A Portuguese horse-trader named Domingo Paes came here around 1520 and reached for the only comparison large enough. Rome, he wrote. He was standing in Vijayanagara, the capital of a South Indian empire, a city some reckon held half a million people and traded in diamonds by the street. Forty-five years later an alliance of neighbouring sultanates broke its army in a single battle, and over the months that followed the city was looted, emptied and given back to the forest. What is left is called Hampi, and it lies scattered across one of the stranger landscapes in India: a valley of granite boulders, rounded, stacked, balanced one on another, among the oldest exposed rock on earth.

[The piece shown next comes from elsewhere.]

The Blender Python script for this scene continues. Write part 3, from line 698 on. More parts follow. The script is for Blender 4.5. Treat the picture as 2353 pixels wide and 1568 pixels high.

Not all of it died. At the western end of the old bazaar the Virupaksha temple never once closed, and it is still a working temple to Shiva, its gate-tower rising nine tiers over the street and its inner rooms loud with bells before the light is up. There is a small marvel inside that most visitors walk straight past: a pinhole in one wall throws the whole tower, upside down, onto the shadowed plaster behind it, an image held in the dark for five centuries. A temple elephant named Lakshmi lives in the first courtyard and is walked down to the Tungabhadra each morning to be bathed, which is reason enough to set an early alarm and be at the river before the heat comes.
The most photographed thing in Hampi is a chariot that cannot move. In the Vittala temple, a couple of kilometres along a path above the river, stands a shrine cut to look like a temple car, its stone wheels once able to turn until the authorities set them fast to save the stone. It is printed on the back of the fifty-rupee note, which means half of India carries a picture of it without ever having stood before it. The hall beside it has slender pillars that ring with musical notes when they are struck, though no one is allowed to strike them now, for the same reason the wheels no longer turn.
The temples are only half of the city. A ride away across the boulders lies the royal quarter, and its architecture is quieter and cleaner, arches and domes borrowed from the Muslim courts to the north. The Lotus Mahal is a pavilion of petal-shaped arches in the women's enclosure, and beside it stands a long row of eleven domed chambers built to stable the royal war elephants. Between the set-pieces the ground is all boulders, and shepherds still move goats through the ruins with a casualness that shrinks the ruined city back to human size faster than any guidebook.


The Tungabhadra splits Hampi in two, and you cross it in a coracle, a round basket boat the boatman spins for the fun of it halfway over. The far bank was for years a travellers' encampment of paddy-field guesthouses and rooftop cafes, until it emerged that the whole settlement had been built without permission inside the protected zone, and in 2020 the bulldozers came and took most of it down. What is left over there now is quieter and more agricultural: the older village of Anegundi, and the hill that local belief holds to be the birthplace of the monkey god Hanuman, up more than five hundred steps.


A pinhole in the temple wall has thrown the great tower upside down onto the dark for five hundred years.
Everyone climbs a hill here for the light, and the guidebooks send you all to the same one at the same hour. I went up Matanga, the highest of them, before dawn instead, and had the valley to myself as it came out of the dark: the temple towers first, then the river, then the boulders themselves taking the low sun and holding it. Hemakuta, the easier hill just above Virupaksha, does the same in reverse at sundown, and is full by then. Either way the ruins are not staged. They sit in the light, as they have on every clear morning for four hundred years, and let you make of them what you can.
Come between October and February, when the days are warm rather than punishing, and give it three or four days: one for the sacred centre on foot, one for the royal quarter by scooter or auto-rickshaw, and one to cross the river. The nearest railway is at Hosapete, half an hour away, with overnight trains from Bangalore and Goa. Carry cash, because Hampi has no bank machines, and start each day early, because by noon the granite gives back everything the sun has been putting into it.